There are additional distinctions between Mr. Holmes and Mr. Clark that are important for present purposes. Mr. Holmes already is a witness. There is no danger that refusing to extend work product protection to his documents will increase the likelihood that he will be called to testify. And no threat is posed to the administration of justice, or to the morale of the legal profession, when engineers are called as witnesses. Moreover, it is altogether fitting and proper for opposing counsel to focus their energies on probing the basis for the opinions Mr. Holmes will offer at trial and that are presented in his declaration. Opinions from experts like Mr. Holmes will determine the outcome of the litigation, and rightly so.

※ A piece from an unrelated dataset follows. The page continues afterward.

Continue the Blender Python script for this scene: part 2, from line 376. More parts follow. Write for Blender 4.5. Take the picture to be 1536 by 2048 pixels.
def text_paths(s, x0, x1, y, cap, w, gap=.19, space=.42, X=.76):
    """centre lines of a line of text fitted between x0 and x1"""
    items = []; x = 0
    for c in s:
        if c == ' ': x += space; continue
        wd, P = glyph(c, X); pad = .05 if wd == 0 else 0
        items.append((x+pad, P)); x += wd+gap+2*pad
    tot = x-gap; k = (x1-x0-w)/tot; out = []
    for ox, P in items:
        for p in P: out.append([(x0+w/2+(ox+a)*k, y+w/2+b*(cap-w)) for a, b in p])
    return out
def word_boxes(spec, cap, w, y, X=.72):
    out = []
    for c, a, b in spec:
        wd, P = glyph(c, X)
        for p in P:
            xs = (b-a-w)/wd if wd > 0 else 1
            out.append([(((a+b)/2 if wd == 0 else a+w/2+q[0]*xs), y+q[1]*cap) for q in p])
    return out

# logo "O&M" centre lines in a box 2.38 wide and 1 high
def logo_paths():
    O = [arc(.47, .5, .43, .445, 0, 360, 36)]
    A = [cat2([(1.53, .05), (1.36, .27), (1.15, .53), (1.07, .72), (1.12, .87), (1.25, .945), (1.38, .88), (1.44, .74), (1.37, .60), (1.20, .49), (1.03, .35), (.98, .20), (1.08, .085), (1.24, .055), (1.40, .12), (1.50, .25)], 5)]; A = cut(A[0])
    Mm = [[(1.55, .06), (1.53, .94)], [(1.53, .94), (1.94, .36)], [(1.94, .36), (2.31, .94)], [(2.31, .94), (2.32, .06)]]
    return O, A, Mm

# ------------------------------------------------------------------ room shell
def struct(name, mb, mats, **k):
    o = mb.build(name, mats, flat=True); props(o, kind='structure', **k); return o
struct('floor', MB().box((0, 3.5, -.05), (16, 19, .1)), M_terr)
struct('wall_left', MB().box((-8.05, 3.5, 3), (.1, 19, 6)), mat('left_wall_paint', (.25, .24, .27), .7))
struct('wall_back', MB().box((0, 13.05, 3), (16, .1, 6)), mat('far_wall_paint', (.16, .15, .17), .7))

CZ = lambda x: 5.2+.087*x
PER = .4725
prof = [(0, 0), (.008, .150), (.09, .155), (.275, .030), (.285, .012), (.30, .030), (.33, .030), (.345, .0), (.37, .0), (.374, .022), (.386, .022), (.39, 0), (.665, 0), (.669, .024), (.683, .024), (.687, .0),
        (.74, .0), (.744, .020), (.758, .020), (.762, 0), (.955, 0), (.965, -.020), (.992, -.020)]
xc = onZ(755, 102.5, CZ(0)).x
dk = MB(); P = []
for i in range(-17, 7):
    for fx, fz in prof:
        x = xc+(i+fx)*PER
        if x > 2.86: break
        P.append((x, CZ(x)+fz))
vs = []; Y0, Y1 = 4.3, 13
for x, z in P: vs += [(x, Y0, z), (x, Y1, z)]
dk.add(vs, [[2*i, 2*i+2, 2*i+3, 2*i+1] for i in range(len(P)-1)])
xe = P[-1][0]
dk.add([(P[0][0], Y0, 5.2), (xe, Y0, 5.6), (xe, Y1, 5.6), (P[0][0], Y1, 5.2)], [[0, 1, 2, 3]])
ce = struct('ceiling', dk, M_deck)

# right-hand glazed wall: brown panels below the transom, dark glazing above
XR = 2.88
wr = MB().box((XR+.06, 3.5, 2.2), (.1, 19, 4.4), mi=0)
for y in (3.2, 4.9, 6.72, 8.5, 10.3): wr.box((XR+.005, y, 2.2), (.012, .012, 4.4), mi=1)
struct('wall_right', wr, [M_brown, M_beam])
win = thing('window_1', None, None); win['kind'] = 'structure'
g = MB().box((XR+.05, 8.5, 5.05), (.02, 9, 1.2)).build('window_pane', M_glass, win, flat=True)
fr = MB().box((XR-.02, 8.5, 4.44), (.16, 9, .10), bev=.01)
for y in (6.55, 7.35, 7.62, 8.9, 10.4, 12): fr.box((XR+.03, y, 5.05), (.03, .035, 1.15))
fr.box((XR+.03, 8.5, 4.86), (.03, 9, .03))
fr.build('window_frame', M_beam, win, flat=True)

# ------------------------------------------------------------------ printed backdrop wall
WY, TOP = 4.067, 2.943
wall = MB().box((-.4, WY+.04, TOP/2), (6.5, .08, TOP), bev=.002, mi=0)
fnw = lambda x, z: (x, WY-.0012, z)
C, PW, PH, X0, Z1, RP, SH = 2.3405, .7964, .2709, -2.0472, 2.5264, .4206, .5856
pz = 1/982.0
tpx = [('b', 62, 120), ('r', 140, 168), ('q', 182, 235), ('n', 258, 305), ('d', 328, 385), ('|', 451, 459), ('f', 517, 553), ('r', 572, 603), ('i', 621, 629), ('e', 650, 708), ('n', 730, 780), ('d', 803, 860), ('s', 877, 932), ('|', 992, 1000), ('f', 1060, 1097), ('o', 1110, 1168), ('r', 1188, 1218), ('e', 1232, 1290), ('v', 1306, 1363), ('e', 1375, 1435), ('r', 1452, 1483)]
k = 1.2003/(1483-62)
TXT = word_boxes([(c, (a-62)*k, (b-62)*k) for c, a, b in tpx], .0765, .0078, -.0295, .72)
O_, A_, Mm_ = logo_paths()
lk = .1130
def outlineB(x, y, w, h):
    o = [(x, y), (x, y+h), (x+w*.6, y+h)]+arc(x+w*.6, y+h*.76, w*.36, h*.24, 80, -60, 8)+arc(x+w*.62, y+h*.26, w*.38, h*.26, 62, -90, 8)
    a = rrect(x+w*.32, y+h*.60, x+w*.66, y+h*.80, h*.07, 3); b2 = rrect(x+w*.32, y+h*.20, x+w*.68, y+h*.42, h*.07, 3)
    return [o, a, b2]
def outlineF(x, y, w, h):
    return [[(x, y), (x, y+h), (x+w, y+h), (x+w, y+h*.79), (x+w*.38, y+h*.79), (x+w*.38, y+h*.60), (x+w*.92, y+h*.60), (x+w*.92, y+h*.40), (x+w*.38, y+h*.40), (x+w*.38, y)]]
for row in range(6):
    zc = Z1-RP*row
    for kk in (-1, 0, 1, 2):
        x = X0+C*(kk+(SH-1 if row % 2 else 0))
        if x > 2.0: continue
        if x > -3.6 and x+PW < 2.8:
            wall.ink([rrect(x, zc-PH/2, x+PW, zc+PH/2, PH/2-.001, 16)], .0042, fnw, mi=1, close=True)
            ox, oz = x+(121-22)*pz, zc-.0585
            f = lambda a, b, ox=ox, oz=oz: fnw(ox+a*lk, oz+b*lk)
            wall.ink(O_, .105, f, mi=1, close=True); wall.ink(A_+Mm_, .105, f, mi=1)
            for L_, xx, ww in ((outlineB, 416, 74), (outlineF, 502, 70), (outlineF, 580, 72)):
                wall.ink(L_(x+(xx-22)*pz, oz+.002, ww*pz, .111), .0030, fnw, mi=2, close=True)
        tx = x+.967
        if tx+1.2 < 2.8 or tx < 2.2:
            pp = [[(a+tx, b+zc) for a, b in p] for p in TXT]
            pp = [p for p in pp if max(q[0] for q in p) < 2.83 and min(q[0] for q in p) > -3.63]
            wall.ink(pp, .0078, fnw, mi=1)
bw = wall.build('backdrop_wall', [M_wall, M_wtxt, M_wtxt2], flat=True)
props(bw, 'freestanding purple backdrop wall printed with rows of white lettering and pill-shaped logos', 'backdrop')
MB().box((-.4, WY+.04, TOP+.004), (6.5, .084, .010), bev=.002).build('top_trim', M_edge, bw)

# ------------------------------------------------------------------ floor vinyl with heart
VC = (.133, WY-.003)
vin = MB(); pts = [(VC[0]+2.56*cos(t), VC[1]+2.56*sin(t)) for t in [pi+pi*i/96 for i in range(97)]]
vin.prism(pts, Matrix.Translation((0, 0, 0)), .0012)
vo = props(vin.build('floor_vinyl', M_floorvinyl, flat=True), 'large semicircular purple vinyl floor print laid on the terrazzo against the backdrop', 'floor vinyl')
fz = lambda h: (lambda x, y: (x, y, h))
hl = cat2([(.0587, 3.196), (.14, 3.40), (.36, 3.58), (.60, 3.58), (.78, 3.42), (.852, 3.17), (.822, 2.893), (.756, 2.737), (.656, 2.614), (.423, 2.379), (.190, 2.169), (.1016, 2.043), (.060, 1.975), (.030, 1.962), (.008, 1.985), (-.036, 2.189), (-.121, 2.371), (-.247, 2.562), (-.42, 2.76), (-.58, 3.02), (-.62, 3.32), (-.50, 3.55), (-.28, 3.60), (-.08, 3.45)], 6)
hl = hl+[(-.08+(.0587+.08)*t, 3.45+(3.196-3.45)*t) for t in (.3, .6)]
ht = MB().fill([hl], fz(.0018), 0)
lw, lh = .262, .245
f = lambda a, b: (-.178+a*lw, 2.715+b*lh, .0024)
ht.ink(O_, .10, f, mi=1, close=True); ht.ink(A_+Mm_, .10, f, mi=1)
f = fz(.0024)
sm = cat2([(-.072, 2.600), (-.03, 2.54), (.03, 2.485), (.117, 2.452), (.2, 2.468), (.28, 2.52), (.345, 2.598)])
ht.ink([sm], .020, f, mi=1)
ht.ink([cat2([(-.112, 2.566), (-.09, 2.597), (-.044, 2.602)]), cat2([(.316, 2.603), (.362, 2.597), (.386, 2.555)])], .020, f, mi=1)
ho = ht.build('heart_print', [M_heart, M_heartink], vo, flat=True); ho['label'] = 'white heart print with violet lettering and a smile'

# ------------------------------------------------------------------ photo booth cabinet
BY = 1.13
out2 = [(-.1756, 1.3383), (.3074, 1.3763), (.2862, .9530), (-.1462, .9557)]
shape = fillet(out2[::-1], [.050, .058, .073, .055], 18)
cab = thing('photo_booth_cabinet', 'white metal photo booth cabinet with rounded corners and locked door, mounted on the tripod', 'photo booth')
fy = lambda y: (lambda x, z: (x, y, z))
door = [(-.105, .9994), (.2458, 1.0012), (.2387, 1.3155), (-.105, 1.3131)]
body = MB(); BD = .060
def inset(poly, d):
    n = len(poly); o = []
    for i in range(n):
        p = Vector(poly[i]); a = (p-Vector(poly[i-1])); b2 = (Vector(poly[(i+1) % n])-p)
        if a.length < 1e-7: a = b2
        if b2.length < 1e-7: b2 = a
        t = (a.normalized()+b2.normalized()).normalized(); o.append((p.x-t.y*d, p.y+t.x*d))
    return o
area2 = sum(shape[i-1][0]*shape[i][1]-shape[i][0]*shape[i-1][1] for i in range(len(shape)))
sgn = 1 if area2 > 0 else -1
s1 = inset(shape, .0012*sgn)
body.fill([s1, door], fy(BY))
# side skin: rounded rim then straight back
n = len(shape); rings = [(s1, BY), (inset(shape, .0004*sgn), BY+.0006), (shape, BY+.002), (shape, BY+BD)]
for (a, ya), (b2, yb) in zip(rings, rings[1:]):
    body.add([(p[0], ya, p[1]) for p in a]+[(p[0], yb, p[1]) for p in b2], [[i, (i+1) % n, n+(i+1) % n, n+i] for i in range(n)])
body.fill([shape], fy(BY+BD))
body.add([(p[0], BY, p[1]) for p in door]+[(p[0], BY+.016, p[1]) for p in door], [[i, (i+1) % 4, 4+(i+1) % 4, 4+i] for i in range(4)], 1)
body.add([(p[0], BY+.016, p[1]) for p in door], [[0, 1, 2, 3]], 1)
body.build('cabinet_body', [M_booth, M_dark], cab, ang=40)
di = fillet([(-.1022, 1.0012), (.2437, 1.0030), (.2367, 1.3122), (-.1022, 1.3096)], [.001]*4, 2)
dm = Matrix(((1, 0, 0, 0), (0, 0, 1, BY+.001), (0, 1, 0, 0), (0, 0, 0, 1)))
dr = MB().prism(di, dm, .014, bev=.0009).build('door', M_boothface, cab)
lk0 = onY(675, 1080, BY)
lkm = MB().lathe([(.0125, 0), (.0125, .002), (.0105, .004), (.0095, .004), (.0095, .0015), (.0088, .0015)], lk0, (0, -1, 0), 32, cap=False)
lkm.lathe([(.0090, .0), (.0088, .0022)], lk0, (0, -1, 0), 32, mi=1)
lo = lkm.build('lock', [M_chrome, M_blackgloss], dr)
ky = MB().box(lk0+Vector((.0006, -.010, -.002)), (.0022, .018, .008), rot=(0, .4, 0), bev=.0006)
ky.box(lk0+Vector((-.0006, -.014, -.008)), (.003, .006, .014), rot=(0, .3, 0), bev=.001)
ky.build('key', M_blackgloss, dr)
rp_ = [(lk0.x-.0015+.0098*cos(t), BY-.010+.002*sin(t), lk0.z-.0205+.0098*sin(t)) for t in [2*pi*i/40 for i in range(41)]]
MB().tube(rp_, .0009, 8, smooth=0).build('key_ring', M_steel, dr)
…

Not so with the arguments and opinions of Mr. Clark, defendant’s attorney. We should discourage opposing counsel from pursuing through discovery what Mr. Clark thinks. What he thinks is not evidence. And we do not want Mr. Clark to be forced to become a witness. He is not the source of the technical expertise or of the raw data about real world events on which the case should turn. Thus it makes considerable policy sense to protect from disclosure his private thinking about how best to package the case for presentation to the PTO and to the court, while simultaneously refusing to extend that protection to the documents Mr. Holmes generated as he developed the expert opinions he will present at trial on the technical subjects that are at the heart of this case.
For all of the reasons above set forth, the Court hereby enters the following ORDERS:
2. Attorney Clark’s draft of the “Reply Under C.F.R. sec. 1.111” is protected from disclosure by both the attorney-client privilege and the work product doctrine and thus need not be produced.